### Supplied records

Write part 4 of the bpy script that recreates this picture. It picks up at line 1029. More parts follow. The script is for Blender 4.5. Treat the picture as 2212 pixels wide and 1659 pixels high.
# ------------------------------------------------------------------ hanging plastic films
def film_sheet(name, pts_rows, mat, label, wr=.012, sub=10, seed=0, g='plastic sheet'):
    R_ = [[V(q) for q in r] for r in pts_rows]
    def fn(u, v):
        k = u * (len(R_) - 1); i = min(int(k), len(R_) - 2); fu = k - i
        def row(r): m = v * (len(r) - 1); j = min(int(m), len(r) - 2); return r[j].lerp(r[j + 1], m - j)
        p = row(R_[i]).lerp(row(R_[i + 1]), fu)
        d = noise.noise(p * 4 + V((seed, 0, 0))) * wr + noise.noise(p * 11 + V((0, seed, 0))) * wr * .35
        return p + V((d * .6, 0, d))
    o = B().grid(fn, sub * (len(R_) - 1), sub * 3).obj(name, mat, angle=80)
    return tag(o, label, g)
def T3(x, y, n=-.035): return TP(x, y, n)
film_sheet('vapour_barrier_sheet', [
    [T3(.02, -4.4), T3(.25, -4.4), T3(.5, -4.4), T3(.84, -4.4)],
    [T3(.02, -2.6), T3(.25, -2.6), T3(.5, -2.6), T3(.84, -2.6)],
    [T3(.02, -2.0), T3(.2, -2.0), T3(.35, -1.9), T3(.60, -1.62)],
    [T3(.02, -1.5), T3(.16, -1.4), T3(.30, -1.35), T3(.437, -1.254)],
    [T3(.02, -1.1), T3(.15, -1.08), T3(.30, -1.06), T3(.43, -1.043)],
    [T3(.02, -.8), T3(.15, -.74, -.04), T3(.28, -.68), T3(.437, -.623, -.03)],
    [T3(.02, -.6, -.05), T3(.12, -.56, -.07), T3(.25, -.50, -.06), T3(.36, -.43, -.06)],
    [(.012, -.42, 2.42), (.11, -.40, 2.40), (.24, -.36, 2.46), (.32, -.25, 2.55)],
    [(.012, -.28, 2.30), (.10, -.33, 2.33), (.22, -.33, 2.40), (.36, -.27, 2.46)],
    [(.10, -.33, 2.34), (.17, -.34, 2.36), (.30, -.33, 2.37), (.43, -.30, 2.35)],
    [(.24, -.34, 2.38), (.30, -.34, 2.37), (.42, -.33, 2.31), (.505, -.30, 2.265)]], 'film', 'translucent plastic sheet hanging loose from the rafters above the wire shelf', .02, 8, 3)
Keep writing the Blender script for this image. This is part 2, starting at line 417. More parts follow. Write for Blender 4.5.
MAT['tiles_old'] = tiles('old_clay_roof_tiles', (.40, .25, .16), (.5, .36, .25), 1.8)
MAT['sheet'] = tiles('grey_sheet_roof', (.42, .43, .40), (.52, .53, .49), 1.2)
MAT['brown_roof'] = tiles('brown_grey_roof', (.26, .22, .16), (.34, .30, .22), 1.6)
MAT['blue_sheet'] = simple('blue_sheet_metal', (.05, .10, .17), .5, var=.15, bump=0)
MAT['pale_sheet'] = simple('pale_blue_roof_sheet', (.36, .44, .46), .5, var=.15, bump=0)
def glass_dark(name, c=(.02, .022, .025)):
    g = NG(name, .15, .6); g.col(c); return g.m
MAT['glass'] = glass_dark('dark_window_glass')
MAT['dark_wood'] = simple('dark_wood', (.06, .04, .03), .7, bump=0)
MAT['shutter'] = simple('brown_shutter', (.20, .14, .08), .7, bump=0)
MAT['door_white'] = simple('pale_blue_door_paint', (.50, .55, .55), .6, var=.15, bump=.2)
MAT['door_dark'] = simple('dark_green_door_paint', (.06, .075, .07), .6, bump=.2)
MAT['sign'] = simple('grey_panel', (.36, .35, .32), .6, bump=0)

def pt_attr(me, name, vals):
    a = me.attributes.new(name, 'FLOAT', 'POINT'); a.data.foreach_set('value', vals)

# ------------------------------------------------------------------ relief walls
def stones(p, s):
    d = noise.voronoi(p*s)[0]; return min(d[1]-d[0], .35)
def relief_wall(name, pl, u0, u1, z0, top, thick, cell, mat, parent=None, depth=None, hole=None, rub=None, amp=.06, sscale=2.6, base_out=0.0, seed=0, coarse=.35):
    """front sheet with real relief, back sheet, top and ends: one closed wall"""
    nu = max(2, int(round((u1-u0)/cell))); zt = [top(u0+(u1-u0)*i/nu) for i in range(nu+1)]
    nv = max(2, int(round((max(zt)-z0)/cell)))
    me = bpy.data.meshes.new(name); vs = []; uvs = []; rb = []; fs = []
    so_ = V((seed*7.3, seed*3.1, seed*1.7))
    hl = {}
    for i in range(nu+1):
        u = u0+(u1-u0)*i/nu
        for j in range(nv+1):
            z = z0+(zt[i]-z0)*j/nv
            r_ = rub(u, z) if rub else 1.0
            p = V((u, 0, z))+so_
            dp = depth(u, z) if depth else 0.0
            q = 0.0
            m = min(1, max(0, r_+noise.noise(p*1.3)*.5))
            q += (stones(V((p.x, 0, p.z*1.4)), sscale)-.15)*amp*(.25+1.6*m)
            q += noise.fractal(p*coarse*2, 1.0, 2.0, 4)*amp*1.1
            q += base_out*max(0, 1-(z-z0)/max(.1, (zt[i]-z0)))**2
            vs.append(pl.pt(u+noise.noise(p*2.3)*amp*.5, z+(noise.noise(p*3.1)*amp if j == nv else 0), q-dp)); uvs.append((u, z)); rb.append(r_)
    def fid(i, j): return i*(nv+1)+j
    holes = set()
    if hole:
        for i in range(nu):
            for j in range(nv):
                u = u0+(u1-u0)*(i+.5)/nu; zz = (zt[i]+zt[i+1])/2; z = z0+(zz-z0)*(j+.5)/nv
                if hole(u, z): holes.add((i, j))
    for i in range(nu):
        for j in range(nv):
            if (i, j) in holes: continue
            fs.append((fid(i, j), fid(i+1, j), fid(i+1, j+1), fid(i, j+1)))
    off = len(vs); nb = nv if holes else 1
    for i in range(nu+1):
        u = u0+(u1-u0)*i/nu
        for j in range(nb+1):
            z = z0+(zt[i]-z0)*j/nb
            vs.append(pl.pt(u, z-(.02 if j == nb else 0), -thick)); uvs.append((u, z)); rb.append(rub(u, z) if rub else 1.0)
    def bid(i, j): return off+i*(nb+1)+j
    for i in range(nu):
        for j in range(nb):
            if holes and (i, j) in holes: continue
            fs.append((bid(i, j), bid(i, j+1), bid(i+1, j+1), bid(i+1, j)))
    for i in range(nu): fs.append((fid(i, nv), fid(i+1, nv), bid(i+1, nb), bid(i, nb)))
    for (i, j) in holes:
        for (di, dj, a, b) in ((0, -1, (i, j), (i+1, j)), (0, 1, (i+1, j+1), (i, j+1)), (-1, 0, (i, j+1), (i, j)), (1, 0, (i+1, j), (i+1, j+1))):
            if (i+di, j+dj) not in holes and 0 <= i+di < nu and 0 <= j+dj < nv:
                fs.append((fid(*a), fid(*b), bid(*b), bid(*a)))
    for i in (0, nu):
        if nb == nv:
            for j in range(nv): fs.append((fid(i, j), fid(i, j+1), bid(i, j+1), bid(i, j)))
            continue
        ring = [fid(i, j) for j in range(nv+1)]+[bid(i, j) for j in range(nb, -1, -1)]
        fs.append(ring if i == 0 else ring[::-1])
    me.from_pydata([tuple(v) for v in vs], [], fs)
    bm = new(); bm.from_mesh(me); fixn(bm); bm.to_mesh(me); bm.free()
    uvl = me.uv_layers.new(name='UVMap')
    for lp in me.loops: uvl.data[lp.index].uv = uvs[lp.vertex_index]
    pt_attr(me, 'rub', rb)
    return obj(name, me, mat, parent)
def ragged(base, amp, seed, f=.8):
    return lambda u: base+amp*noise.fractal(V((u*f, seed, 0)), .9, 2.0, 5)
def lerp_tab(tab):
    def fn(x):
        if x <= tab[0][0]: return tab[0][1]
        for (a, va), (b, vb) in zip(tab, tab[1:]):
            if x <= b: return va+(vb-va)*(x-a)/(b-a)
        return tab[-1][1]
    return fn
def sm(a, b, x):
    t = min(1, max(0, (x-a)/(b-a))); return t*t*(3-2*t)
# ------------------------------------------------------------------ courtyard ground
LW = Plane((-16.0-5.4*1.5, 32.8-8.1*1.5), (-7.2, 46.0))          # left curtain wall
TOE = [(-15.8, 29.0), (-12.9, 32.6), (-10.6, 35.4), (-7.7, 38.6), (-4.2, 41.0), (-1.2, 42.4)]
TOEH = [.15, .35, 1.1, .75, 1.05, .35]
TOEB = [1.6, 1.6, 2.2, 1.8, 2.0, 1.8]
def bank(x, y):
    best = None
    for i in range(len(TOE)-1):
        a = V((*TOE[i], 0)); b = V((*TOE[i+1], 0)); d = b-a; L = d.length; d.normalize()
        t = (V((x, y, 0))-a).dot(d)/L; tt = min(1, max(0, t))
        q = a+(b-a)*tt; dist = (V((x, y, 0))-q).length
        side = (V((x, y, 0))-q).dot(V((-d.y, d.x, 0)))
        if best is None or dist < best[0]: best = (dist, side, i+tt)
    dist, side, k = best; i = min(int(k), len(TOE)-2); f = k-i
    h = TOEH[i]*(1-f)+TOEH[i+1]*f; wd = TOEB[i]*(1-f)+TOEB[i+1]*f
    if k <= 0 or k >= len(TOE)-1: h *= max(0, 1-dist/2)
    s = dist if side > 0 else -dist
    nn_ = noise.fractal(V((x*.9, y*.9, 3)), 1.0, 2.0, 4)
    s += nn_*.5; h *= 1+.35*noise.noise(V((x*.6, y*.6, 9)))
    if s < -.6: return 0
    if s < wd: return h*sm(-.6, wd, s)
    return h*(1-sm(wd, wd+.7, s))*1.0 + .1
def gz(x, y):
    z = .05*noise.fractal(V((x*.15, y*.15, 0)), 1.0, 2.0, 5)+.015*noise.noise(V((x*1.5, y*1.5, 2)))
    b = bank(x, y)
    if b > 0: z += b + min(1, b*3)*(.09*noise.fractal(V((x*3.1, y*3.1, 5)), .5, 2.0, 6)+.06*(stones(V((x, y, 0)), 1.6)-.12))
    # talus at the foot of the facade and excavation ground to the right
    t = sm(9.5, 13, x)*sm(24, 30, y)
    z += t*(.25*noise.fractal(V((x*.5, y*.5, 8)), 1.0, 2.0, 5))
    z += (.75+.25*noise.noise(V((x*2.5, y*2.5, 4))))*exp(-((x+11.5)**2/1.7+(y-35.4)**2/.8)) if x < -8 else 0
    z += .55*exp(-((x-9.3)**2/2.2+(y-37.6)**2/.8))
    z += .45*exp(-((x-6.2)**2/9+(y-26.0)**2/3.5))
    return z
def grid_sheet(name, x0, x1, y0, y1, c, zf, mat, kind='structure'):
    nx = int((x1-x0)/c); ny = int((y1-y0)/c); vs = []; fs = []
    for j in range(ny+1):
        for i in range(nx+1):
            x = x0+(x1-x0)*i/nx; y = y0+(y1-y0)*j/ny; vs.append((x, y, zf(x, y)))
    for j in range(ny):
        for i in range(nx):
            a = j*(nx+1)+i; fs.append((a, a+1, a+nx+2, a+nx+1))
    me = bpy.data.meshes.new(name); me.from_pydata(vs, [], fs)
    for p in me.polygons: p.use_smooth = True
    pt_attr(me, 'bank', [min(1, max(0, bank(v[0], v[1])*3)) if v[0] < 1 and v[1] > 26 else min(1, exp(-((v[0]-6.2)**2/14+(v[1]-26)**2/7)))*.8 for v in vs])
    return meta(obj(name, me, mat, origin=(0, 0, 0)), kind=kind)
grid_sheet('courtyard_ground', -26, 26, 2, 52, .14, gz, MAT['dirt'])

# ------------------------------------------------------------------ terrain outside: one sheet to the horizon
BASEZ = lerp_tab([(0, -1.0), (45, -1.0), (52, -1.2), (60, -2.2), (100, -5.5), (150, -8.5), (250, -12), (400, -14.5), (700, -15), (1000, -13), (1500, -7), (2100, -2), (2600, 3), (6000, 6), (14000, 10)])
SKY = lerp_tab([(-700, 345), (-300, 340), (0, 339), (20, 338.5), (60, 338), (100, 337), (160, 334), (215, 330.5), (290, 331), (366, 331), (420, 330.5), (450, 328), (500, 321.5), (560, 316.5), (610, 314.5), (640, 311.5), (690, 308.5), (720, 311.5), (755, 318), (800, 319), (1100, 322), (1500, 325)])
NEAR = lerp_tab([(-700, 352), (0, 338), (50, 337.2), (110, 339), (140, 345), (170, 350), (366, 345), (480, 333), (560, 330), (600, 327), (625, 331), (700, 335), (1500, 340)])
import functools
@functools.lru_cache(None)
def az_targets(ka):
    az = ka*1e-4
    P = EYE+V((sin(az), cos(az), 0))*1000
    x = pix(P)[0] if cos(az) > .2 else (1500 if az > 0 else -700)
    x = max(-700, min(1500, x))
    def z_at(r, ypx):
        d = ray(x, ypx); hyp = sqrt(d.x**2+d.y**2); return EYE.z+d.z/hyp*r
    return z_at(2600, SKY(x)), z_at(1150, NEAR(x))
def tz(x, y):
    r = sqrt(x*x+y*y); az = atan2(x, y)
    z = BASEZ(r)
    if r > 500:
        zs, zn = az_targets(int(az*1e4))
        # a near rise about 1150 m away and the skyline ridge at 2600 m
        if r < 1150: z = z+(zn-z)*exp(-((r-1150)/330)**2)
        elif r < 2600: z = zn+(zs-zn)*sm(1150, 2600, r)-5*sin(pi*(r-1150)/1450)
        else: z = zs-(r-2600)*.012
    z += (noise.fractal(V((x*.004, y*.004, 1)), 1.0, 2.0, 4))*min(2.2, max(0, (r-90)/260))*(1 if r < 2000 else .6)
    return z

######

Aim of the exercise - Give back exactly the lines from the line that has "Keep writing the" to the line that has "a = me.attributes.new(name, 'FLOAT', 'POINT');", both included, and leave out all others.

The reply -
Keep writing the Blender script for this image. This is part 2, starting at line 417. More parts follow. Write for Blender 4.5.
MAT['tiles_old'] = tiles('old_clay_roof_tiles', (.40, .25, .16), (.5, .36, .25), 1.8)
MAT['sheet'] = tiles('grey_sheet_roof', (.42, .43, .40), (.52, .53, .49), 1.2)
MAT['brown_roof'] = tiles('brown_grey_roof', (.26, .22, .16), (.34, .30, .22), 1.6)
MAT['blue_sheet'] = simple('blue_sheet_metal', (.05, .10, .17), .5, var=.15, bump=0)
MAT['pale_sheet'] = simple('pale_blue_roof_sheet', (.36, .44, .46), .5, var=.15, bump=0)
def glass_dark(name, c=(.02, .022, .025)):
    g = NG(name, .15, .6); g.col(c); return g.m
MAT['glass'] = glass_dark('dark_window_glass')
MAT['dark_wood'] = simple('dark_wood', (.06, .04, .03), .7, bump=0)
MAT['shutter'] = simple('brown_shutter', (.20, .14, .08), .7, bump=0)
MAT['door_white'] = simple('pale_blue_door_paint', (.50, .55, .55), .6, var=.15, bump=.2)
MAT['door_dark'] = simple('dark_green_door_paint', (.06, .075, .07), .6, bump=.2)
MAT['sign'] = simple('grey_panel', (.36, .35, .32), .6, bump=0)

def pt_attr(me, name, vals):
    a = me.attributes.new(name, 'FLOAT', 'POINT'); a.data.foreach_set('value', vals)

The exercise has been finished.